Faraday had already done some work in magnetism and electricity, and it was in this field that he made his most outstanding contributions. His first triumph came when he found a solution to the problem of producing continuous rotation by use of electric current, thus making electric motors possible. Hans Oersted had discovered the magnetic effect of a current, but Faraday grasped the fact that a conductor at rest and a steady magnetic field do not interact and that to get an induced current either the conductor or the field has to move. On August 29, 1831, Faraday discovered electromagnetic induction.

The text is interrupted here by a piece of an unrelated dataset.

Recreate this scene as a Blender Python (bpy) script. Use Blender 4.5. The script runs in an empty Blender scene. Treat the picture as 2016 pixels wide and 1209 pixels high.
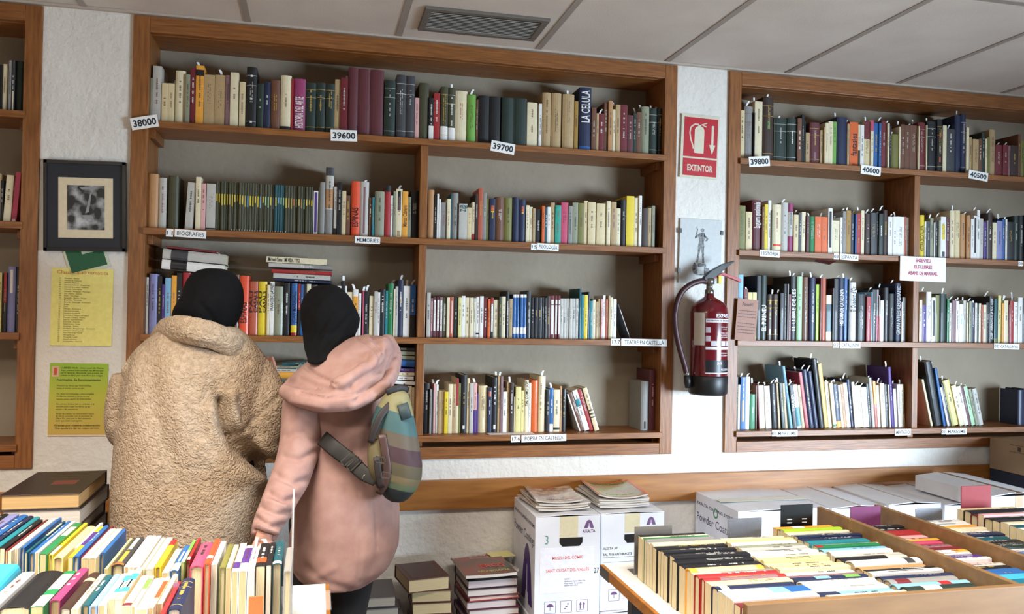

During the next 10 years, Faraday explored and expanded the field of electricity. In 1834, he announced his famous two laws of electrolysis. Briefly, they state that for any given amount of electrical force in an electrochemical cell, chemical substances are released at the electrodes in the ratio of their chemical equivalents. He also invented the voltammeter, a device for measuring electrical charges, which was the first step toward the later standardization of electrical quantities.
Faraday continued to work in his laboratory, but his health began to deteriorate and he had to stop work entirely in 1841. Almost miraculously, however, his health later improved and he resumed work in 1844. He began a search for an interaction between magnetism and light and in 1845 turned his attention from electrostatics to electromagnetism. He discovered that an intense magnetic field could rotate the plane of polarized light, a phenomenon known today as the Faraday effect. In conjunction with these experiments, he showed that all matter conducts the magnetic line of force. Objects that were good conductors he called paramagnetics, while those that conducted the force poorly he named diamagnetics. Thus, the energy of a magnet is in the space around it, not in the magnet itself. This is the fundamental idea of the field theory.
Faraday was a brilliant lecturer, and through his public lectures he did a GREat deal to popularize science. Shortly after he became head of the Royal Institution in 1825, he inaugurated the custom of giving a series of lectures for young people during the Christmas season. This tradition has been maintained, and over the years the series have frequently been the basis for fascinating, simply written, and informative books. Faraday died in London on August 25, 1867.
The admiration of physicists for Faraday has been demonstrated by naming the unit of capacitance the farad and a unit of charge, the faraday. No other man has been doubly honored in this way. His name also appears frequently in connection with effects, laws, and apparatus. These honors are proper tribute to the man who was possibly the GREatest experimentalist who ever lived.